### GOAL:
Please copy the lines below exactly, from the first one through the line showing "vs.view_transform = 'Standard';".

### SUPPLIED DATA:
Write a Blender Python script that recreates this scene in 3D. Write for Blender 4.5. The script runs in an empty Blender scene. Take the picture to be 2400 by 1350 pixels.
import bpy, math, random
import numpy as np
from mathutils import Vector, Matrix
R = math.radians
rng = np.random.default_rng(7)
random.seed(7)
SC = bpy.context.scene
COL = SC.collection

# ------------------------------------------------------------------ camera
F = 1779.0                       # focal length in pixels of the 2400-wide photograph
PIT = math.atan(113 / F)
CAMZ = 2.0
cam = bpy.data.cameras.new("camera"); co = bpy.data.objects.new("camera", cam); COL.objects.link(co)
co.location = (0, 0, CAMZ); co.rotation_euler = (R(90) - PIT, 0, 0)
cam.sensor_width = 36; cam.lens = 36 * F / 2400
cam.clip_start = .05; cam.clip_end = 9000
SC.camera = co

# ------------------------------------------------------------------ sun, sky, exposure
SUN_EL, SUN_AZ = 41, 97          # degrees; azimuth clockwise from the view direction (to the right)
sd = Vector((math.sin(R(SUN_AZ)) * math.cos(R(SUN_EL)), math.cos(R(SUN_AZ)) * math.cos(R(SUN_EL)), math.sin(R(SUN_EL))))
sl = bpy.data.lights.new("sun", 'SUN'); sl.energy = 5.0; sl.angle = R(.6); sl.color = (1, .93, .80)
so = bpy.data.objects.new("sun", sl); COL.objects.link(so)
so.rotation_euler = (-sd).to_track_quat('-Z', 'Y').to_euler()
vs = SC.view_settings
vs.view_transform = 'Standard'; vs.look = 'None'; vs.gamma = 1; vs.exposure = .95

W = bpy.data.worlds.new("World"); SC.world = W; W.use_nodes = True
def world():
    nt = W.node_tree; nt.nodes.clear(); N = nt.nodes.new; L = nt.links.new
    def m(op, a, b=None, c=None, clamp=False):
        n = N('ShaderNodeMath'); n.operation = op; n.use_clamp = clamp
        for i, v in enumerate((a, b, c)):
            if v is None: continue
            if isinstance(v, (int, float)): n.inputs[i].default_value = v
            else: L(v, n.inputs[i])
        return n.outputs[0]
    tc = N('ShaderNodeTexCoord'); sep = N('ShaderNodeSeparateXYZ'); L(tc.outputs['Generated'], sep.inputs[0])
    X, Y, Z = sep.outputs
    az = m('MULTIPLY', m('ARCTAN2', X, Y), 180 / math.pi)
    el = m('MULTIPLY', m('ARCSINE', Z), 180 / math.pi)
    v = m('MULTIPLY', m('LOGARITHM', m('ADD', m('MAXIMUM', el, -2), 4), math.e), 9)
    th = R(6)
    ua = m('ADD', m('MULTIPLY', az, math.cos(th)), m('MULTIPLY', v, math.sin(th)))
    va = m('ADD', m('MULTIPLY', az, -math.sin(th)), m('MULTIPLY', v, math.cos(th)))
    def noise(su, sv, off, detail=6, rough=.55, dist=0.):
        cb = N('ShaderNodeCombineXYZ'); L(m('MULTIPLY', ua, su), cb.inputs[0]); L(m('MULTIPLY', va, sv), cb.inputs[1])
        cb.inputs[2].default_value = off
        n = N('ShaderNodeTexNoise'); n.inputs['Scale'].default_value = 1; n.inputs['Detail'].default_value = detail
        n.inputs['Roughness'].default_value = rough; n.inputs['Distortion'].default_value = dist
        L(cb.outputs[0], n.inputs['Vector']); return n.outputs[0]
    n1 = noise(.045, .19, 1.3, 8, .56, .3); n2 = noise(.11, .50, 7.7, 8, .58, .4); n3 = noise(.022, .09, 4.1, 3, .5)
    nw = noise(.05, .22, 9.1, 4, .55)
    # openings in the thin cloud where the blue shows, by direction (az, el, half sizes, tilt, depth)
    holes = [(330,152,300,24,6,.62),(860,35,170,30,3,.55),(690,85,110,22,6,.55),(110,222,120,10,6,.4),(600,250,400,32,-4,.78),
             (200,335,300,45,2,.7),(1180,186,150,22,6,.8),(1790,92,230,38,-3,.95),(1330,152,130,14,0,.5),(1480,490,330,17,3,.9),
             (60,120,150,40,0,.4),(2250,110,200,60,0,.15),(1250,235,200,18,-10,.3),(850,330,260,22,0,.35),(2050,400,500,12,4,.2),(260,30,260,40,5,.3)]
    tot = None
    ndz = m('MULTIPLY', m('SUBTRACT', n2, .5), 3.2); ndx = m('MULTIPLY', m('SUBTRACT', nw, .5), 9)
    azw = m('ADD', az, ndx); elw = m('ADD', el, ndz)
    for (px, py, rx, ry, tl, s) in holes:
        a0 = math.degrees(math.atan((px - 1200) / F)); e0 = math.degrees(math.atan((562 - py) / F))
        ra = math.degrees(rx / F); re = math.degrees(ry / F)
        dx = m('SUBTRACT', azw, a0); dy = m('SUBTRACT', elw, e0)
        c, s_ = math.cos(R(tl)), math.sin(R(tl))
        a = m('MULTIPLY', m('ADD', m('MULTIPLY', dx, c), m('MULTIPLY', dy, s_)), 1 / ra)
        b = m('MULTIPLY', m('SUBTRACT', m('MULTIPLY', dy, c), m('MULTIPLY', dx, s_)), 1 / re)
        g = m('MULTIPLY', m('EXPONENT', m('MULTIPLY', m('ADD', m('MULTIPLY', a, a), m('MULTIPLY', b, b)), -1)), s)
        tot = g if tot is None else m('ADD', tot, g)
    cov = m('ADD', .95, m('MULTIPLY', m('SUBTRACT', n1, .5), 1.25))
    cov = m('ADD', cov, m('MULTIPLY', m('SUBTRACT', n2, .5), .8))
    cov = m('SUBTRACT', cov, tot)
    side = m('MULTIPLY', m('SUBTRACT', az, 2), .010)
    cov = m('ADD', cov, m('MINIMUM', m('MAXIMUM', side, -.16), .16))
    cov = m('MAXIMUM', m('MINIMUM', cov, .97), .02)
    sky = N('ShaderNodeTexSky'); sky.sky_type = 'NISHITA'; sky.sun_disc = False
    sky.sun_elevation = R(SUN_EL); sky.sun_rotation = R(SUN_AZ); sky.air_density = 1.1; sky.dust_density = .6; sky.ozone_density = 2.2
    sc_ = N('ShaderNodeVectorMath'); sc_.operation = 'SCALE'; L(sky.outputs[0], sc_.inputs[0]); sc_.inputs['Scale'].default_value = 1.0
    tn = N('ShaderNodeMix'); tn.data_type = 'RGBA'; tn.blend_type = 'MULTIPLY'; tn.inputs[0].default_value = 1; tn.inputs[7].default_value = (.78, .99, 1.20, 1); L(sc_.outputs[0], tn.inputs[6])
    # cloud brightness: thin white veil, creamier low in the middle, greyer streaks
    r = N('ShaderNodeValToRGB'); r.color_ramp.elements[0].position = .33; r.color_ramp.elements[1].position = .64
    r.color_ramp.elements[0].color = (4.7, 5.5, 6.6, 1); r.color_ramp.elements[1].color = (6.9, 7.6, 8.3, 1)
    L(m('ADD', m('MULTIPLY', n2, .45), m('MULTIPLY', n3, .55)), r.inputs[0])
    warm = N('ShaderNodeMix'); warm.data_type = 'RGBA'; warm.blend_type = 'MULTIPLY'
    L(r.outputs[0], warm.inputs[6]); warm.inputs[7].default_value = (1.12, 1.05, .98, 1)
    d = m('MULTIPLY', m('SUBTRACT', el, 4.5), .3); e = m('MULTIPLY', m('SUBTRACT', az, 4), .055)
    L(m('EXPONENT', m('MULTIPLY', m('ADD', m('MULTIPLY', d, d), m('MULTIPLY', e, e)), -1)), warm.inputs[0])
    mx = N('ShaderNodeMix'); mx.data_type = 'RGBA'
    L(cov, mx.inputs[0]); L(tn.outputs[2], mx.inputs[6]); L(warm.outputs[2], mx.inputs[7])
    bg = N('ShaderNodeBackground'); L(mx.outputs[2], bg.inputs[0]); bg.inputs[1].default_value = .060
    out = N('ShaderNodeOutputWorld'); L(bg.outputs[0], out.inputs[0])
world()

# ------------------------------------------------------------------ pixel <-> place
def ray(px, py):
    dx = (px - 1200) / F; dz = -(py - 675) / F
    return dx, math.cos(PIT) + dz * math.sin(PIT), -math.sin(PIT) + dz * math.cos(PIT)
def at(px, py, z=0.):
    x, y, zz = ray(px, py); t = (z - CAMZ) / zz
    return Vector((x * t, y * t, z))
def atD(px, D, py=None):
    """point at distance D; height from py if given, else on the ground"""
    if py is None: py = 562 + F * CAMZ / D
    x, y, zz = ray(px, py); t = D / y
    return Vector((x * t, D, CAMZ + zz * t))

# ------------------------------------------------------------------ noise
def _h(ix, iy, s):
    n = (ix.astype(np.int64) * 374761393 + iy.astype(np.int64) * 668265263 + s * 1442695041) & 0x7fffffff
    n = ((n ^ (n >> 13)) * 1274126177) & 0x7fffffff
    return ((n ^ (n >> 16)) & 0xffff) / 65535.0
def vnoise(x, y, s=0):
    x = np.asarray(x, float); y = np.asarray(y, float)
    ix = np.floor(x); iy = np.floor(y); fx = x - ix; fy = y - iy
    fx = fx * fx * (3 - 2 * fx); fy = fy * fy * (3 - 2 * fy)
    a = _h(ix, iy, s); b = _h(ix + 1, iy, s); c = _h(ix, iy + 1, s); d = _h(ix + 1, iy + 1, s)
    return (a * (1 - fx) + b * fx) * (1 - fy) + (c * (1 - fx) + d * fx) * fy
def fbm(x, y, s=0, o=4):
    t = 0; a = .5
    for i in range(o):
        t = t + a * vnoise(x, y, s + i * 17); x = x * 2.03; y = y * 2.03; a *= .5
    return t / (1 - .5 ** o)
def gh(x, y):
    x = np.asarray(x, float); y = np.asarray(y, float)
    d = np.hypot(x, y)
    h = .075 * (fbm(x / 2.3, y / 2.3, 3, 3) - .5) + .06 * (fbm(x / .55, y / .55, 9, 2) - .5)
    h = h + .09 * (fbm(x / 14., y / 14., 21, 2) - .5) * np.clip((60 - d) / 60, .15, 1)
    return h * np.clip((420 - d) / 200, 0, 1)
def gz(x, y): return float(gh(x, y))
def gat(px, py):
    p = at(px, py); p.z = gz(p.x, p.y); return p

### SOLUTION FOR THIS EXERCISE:
Write a Blender Python script that recreates this scene in 3D. Write for Blender 4.5. The script runs in an empty Blender scene. Take the picture to be 2400 by 1350 pixels.
import bpy, math, random
import numpy as np
from mathutils import Vector, Matrix
R = math.radians
rng = np.random.default_rng(7)
random.seed(7)
SC = bpy.context.scene
COL = SC.collection

# ------------------------------------------------------------------ camera
F = 1779.0                       # focal length in pixels of the 2400-wide photograph
PIT = math.atan(113 / F)
CAMZ = 2.0
cam = bpy.data.cameras.new("camera"); co = bpy.data.objects.new("camera", cam); COL.objects.link(co)
co.location = (0, 0, CAMZ); co.rotation_euler = (R(90) - PIT, 0, 0)
cam.sensor_width = 36; cam.lens = 36 * F / 2400
cam.clip_start = .05; cam.clip_end = 9000
SC.camera = co

# ------------------------------------------------------------------ sun, sky, exposure
SUN_EL, SUN_AZ = 41, 97          # degrees; azimuth clockwise from the view direction (to the right)
sd = Vector((math.sin(R(SUN_AZ)) * math.cos(R(SUN_EL)), math.cos(R(SUN_AZ)) * math.cos(R(SUN_EL)), math.sin(R(SUN_EL))))
sl = bpy.data.lights.new("sun", 'SUN'); sl.energy = 5.0; sl.angle = R(.6); sl.color = (1, .93, .80)
so = bpy.data.objects.new("sun", sl); COL.objects.link(so)
so.rotation_euler = (-sd).to_track_quat('-Z', 'Y').to_euler()
vs = SC.view_settings
vs.view_transform = 'Standard'; vs.look = 'None'; vs.gamma = 1; vs.exposure = .95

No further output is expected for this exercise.